* Task description: Leave the pictures out and print every record below exactly as it stands.

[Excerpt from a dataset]
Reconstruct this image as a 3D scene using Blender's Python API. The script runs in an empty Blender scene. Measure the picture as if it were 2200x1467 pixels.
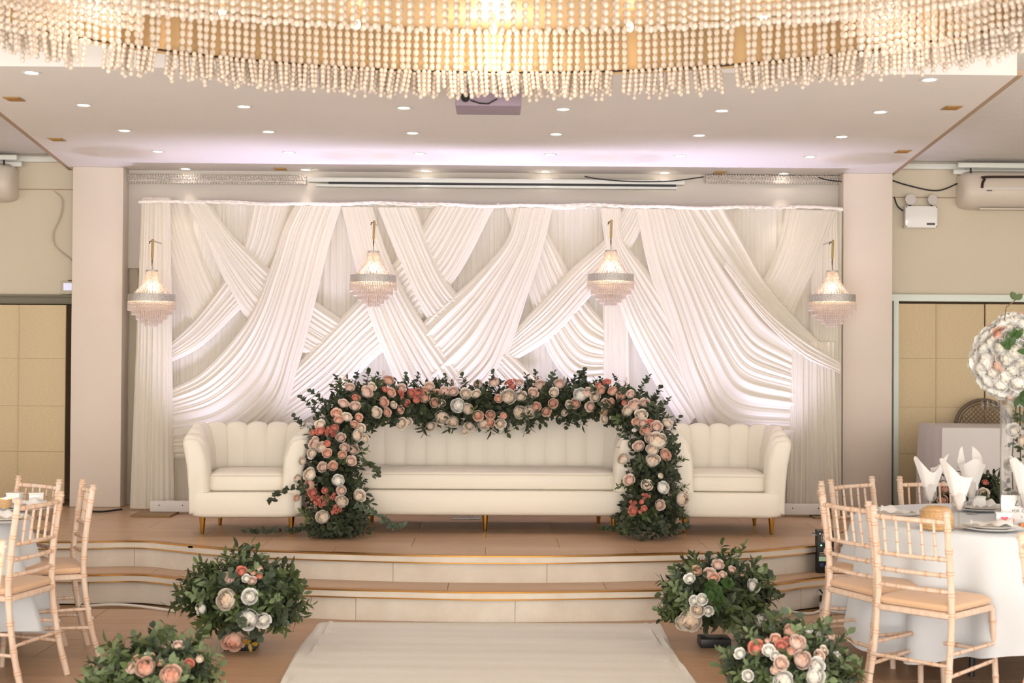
import bpy, bmesh, math, random
import numpy as np
from mathutils import Vector, Matrix, Quaternion
R = math.radians
scene = bpy.context.scene
C = scene.collection

# ------------------------------------------------------------------ camera
FPX, W, H = 3060.0, 2200.0, 1467.0
YAW, PITCH, ROLL, CAMZ = 0.01433, 0.01294, 0.0062, 1.6
_r = Vector((math.cos(YAW), -math.sin(YAW), 0)); _f0 = Vector((math.sin(YAW), math.cos(YAW), 0)); _z = Vector((0, 0, 1))
_f = _f0 * math.cos(PITCH) + _z * math.sin(PITCH); _u = _z * math.cos(PITCH) - _f0 * math.sin(PITCH)
CR = _r * math.cos(ROLL) + _u * math.sin(ROLL); CU = _u * math.cos(ROLL) - _r * math.sin(ROLL)
CAM = Vector((0, 0, CAMZ))
cd = bpy.data.cameras.new('camera'); cam = bpy.data.objects.new('camera', cd); C.objects.link(cam)
m = Matrix((CR, CU, -_f)).transposed().to_4x4(); m.translation = CAM
cam.matrix_world = m
cd.sensor_width = 36; cd.lens = FPX / W * 36; cd.clip_start = 0.05; cd.clip_end = 100
cd.dof.use_dof = True; cd.dof.focus_distance = 10.4; cd.dof.aperture_fstop = 3.2
scene.camera = cam

def ray(px, py): return _f + CR * ((px - W / 2) / FPX) - CU * ((py - H / 2) / FPX)
def at(px, py, Y):
    d = ray(px, py); return CAM + d * (Y / d.y)
def atz(px, py, z):
    d = ray(px, py); return CAM + d * ((z - CAMZ) / d.z)

# ------------------------------------------------------------------ world, light, exposure
wd = bpy.data.worlds.new('hall'); scene.world = wd; wd.use_nodes = True
wd.node_tree.nodes['Background'].inputs[0].default_value = (1.0, 0.975, 0.93, 1)
wd.node_tree.nodes['Background'].inputs[1].default_value = 1.0
vs = scene.view_settings
vs.view_transform = 'Standard'; vs.look = 'None'; vs.gamma = 1; vs.use_curve_mapping = False; vs.exposure = 1.12

cy = scene.cycles; cy.use_light_tree = False
cy.max_bounces = 4; cy.diffuse_bounces = 2; cy.glossy_bounces = 2; cy.transmission_bounces = 4; cy.transparent_max_bounces = 8
cy.caustics_reflective = False; cy.caustics_refractive = False; cy.sample_clamp_indirect = 4

def light(name, kind, loc, energy, color, target=None, **kw):
    l = bpy.data.lights.new(name, kind); l.energy = energy; l.color = color
    for k, v in kw.items(): setattr(l, k, v)
    o = bpy.data.objects.new(name, l); o.location = loc; C.objects.link(o)
    if target is not None:
        o.rotation_euler = (Vector(target) - Vector(loc)).to_track_quat('-Z', 'Y').to_euler()
    return o
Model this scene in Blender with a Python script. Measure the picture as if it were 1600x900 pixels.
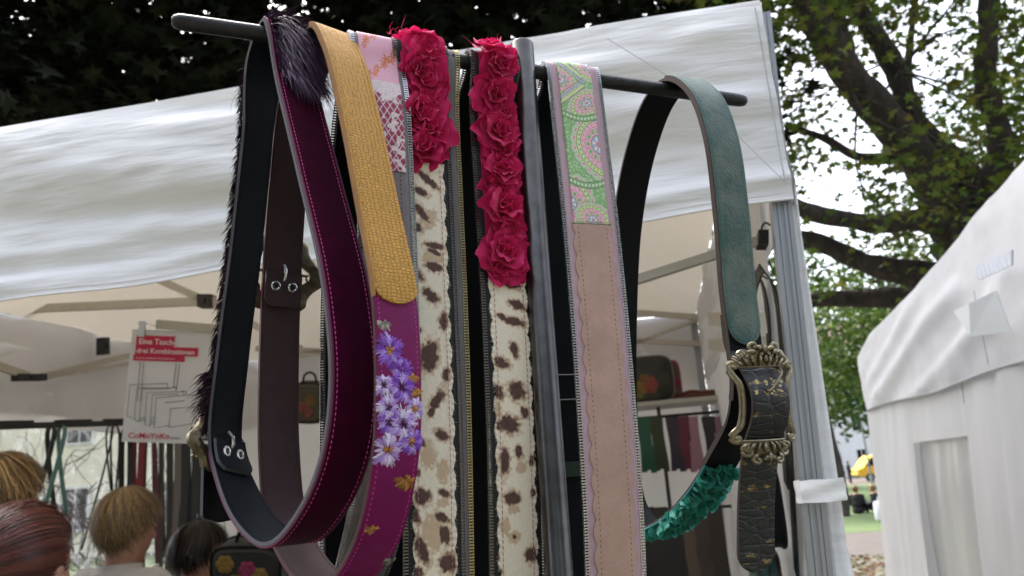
import bpy, bmesh, math, random
import numpy as np
from mathutils import Vector, Matrix, noise as mnoise
random.seed(7); rng = np.random.default_rng(7)
sc = bpy.context.scene
COL = sc.collection
for o in list(bpy.data.objects): bpy.data.objects.remove(o)
# ------------------------------------------------------------------ camera
FPX = 1200.0; PITCH = math.radians(14.5); ROLL = math.radians(4.2)
CAM = np.array([0.0, 0.0, 1.6])
FW = np.array([0, math.cos(PITCH), math.sin(PITCH)]); UP0 = np.array([0, -math.sin(PITCH), math.cos(PITCH)])
CX = math.cos(ROLL)*np.array([1., 0, 0]) - math.sin(ROLL)*UP0
CY = math.sin(ROLL)*np.array([1., 0, 0]) + math.cos(ROLL)*UP0
cam = bpy.data.cameras.new('camera'); camo = bpy.data.objects.new('camera', cam); COL.objects.link(camo)
cam.sensor_width = 36; cam.lens = 36*FPX/1600; cam.clip_start = .02; cam.clip_end = 2000
camo.matrix_world = Matrix(((CX[0], CY[0], -FW[0], CAM[0]), (CX[1], CY[1], -FW[1], CAM[1]), (CX[2], CY[2], -FW[2], CAM[2]), (0, 0, 0, 1)))
cam.dof.use_dof = True; cam.dof.focus_distance = .68; cam.dof.aperture_fstop = 10.0
sc.camera = camo
# ------------------------------------------------------------------ daylight: bright overcast
SUN_EL, SUN_AZ = math.radians(58), math.radians(-35)      # azimuth clockwise from +Y: high, beyond the tent, a little left
world = bpy.data.worlds.new('World'); sc.world = world; world.use_nodes = True
wn = world.node_tree.nodes; wl = world.node_tree.links
bgn = wn['Background']; sky = wn.new('ShaderNodeTexSky'); sky.sky_type = 'NISHITA'; sky.sun_disc = False
sky.sun_elevation = SUN_EL; sky.sun_rotation = SUN_AZ; sky.dust_density = 6.0; sky.ozone_density = 1.0; sky.air_density = 1.0
hsv = wn.new('ShaderNodeHueSaturation'); hsv.inputs['Saturation'].default_value = .5
wl.new(sky.outputs[0], hsv.inputs['Color']); wl.new(hsv.outputs[0], bgn.inputs[0]); bgn.inputs[1].default_value = .15
sun = bpy.data.lights.new('sun', 'SUN'); suno = bpy.data.objects.new('sun', sun); COL.objects.link(suno)
sun.energy = 1.3; sun.angle = math.radians(20); sun.color = (1, .98, .955)
sd = Vector((math.sin(SUN_AZ)*math.cos(SUN_EL), math.cos(SUN_AZ)*math.cos(SUN_EL), math.sin(SUN_EL)))
suno.rotation_euler = sd.to_track_quat('Z', 'Y').to_euler()
sc.view_settings.view_transform = 'Standard'; sc.view_settings.look = 'None'; sc.view_settings.gamma = 1
sc.view_settings.use_curve_mapping = False; sc.view_settings.exposure = 2.25
sc.render.engine = 'CYCLES'; sc.cycles.use_denoising = True; sc.cycles.max_bounces = 8; sc.cycles.transparent_max_bounces = 12
sc.render.resolution_x = 1024; sc.render.resolution_y = 576
# ------------------------------------------------------------------ helpers: survey of the place (bearing + distance -> point)
def ray(u, v): return CX*(u-800)/FPX + CY*(450-v)/FPX + FW
def P(u, v, Z): return CAM + ray(u, v)*Z
def proj(q):
    q = np.asarray(q, float) - CAM; z = q @ FW
    return np.stack([800+FPX*(q @ CX)/z, 450-FPX*(q @ CY)/z], -1)
def on_height(u, v, h):
    r = ray(u, v); return CAM + r*((h-CAM[2])/r[2])
def on_plane(u, v, o, n):
    r = ray(u, v); return CAM + r*(((np.asarray(o)-CAM) @ n)/(r @ n))
def nrm(a):
    a = np.asarray(a, float); return a/max(1e-12, np.linalg.norm(a))
def srgb(r, g, b):
    f = lambda c: (c/255/12.92) if c/255 <= .04045 else ((c/255+.055)/1.055)**2.4
    return (f(r), f(g), f(b))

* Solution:
Reconstruct this image as a 3D scene using Blender's Python API. The script runs in an empty Blender scene. Measure the picture as if it were 2200x1467 pixels.
import bpy, bmesh, math, random
import numpy as np
from mathutils import Vector, Matrix, Quaternion
R = math.radians
scene = bpy.context.scene
C = scene.collection

# ------------------------------------------------------------------ camera
FPX, W, H = 3060.0, 2200.0, 1467.0
YAW, PITCH, ROLL, CAMZ = 0.01433, 0.01294, 0.0062, 1.6
_r = Vector((math.cos(YAW), -math.sin(YAW), 0)); _f0 = Vector((math.sin(YAW), math.cos(YAW), 0)); _z = Vector((0, 0, 1))
_f = _f0 * math.cos(PITCH) + _z * math.sin(PITCH); _u = _z * math.cos(PITCH) - _f0 * math.sin(PITCH)
CR = _r * math.cos(ROLL) + _u * math.sin(ROLL); CU = _u * math.cos(ROLL) - _r * math.sin(ROLL)
CAM = Vector((0, 0, CAMZ))
cd = bpy.data.cameras.new('camera'); cam = bpy.data.objects.new('camera', cd); C.objects.link(cam)
m = Matrix((CR, CU, -_f)).transposed().to_4x4(); m.translation = CAM
cam.matrix_world = m
cd.sensor_width = 36; cd.lens = FPX / W * 36; cd.clip_start = 0.05; cd.clip_end = 100
cd.dof.use_dof = True; cd.dof.focus_distance = 10.4; cd.dof.aperture_fstop = 3.2
scene.camera = cam

def ray(px, py): return _f + CR * ((px - W / 2) / FPX) - CU * ((py - H / 2) / FPX)
def at(px, py, Y):
    d = ray(px, py); return CAM + d * (Y / d.y)
def atz(px, py, z):
    d = ray(px, py); return CAM + d * ((z - CAMZ) / d.z)

# ------------------------------------------------------------------ world, light, exposure
wd = bpy.data.worlds.new('hall'); scene.world = wd; wd.use_nodes = True
wd.node_tree.nodes['Background'].inputs[0].default_value = (1.0, 0.975, 0.93, 1)
wd.node_tree.nodes['Background'].inputs[1].default_value = 1.0
vs = scene.view_settings
vs.view_transform = 'Standard'; vs.look = 'None'; vs.gamma = 1; vs.use_curve_mapping = False; vs.exposure = 1.12

cy = scene.cycles; cy.use_light_tree = False
cy.max_bounces = 4; cy.diffuse_bounces = 2; cy.glossy_bounces = 2; cy.transmission_bounces = 4; cy.transparent_max_bounces = 8
cy.caustics_reflective = False; cy.caustics_refractive = False; cy.sample_clamp_indirect = 4

def light(name, kind, loc, energy, color, target=None, **kw):
    l = bpy.data.lights.new(name, kind); l.energy = energy; l.color = color
    for k, v in kw.items(): setattr(l, k, v)
    o = bpy.data.objects.new(name, l); o.location = loc; C.objects.link(o)
    if target is not None:
        o.rotation_euler = (Vector(target) - Vector(loc)).to_track_quat('-Z', 'Y').to_euler()
    return o
Model this scene in Blender with a Python script. Measure the picture as if it were 1600x900 pixels.
import bpy, bmesh, math, random
import numpy as np
from mathutils import Vector, Matrix, noise as mnoise
random.seed(7); rng = np.random.default_rng(7)
sc = bpy.context.scene
COL = sc.collection
for o in list(bpy.data.objects): bpy.data.objects.remove(o)
# ------------------------------------------------------------------ camera
FPX = 1200.0; PITCH = math.radians(14.5); ROLL = math.radians(4.2)
CAM = np.array([0.0, 0.0, 1.6])
FW = np.array([0, math.cos(PITCH), math.sin(PITCH)]); UP0 = np.array([0, -math.sin(PITCH), math.cos(PITCH)])
CX = math.cos(ROLL)*np.array([1., 0, 0]) - math.sin(ROLL)*UP0
CY = math.sin(ROLL)*np.array([1., 0, 0]) + math.cos(ROLL)*UP0
cam = bpy.data.cameras.new('camera'); camo = bpy.data.objects.new('camera', cam); COL.objects.link(camo)
cam.sensor_width = 36; cam.lens = 36*FPX/1600; cam.clip_start = .02; cam.clip_end = 2000
camo.matrix_world = Matrix(((CX[0], CY[0], -FW[0], CAM[0]), (CX[1], CY[1], -FW[1], CAM[1]), (CX[2], CY[2], -FW[2], CAM[2]), (0, 0, 0, 1)))
cam.dof.use_dof = True; cam.dof.focus_distance = .68; cam.dof.aperture_fstop = 10.0
sc.camera = camo
# ------------------------------------------------------------------ daylight: bright overcast
SUN_EL, SUN_AZ = math.radians(58), math.radians(-35)      # azimuth clockwise from +Y: high, beyond the tent, a little left
world = bpy.data.worlds.new('World'); sc.world = world; world.use_nodes = True
wn = world.node_tree.nodes; wl = world.node_tree.links
bgn = wn['Background']; sky = wn.new('ShaderNodeTexSky'); sky.sky_type = 'NISHITA'; sky.sun_disc = False
sky.sun_elevation = SUN_EL; sky.sun_rotation = SUN_AZ; sky.dust_density = 6.0; sky.ozone_density = 1.0; sky.air_density = 1.0
hsv = wn.new('ShaderNodeHueSaturation'); hsv.inputs['Saturation'].default_value = .5
wl.new(sky.outputs[0], hsv.inputs['Color']); wl.new(hsv.outputs[0], bgn.inputs[0]); bgn.inputs[1].default_value = .15
sun = bpy.data.lights.new('sun', 'SUN'); suno = bpy.data.objects.new('sun', sun); COL.objects.link(suno)
sun.energy = 1.3; sun.angle = math.radians(20); sun.color = (1, .98, .955)
sd = Vector((math.sin(SUN_AZ)*math.cos(SUN_EL), math.cos(SUN_AZ)*math.cos(SUN_EL), math.sin(SUN_EL)))
suno.rotation_euler = sd.to_track_quat('Z', 'Y').to_euler()
sc.view_settings.view_transform = 'Standard'; sc.view_settings.look = 'None'; sc.view_settings.gamma = 1
sc.view_settings.use_curve_mapping = False; sc.view_settings.exposure = 2.25
sc.render.engine = 'CYCLES'; sc.cycles.use_denoising = True; sc.cycles.max_bounces = 8; sc.cycles.transparent_max_bounces = 12
sc.render.resolution_x = 1024; sc.render.resolution_y = 576
# ------------------------------------------------------------------ helpers: survey of the place (bearing + distance -> point)
def ray(u, v): return CX*(u-800)/FPX + CY*(450-v)/FPX + FW
def P(u, v, Z): return CAM + ray(u, v)*Z
def proj(q):
    q = np.asarray(q, float) - CAM; z = q @ FW
    return np.stack([800+FPX*(q @ CX)/z, 450-FPX*(q @ CY)/z], -1)
def on_height(u, v, h):
    r = ray(u, v); return CAM + r*((h-CAM[2])/r[2])
def on_plane(u, v, o, n):
    r = ray(u, v); return CAM + r*(((np.asarray(o)-CAM) @ n)/(r @ n))
def nrm(a):
    a = np.asarray(a, float); return a/max(1e-12, np.linalg.norm(a))
def srgb(r, g, b):
    f = lambda c: (c/255/12.92) if c/255 <= .04045 else ((c/255+.055)/1.055)**2.4
    return (f(r), f(g), f(b))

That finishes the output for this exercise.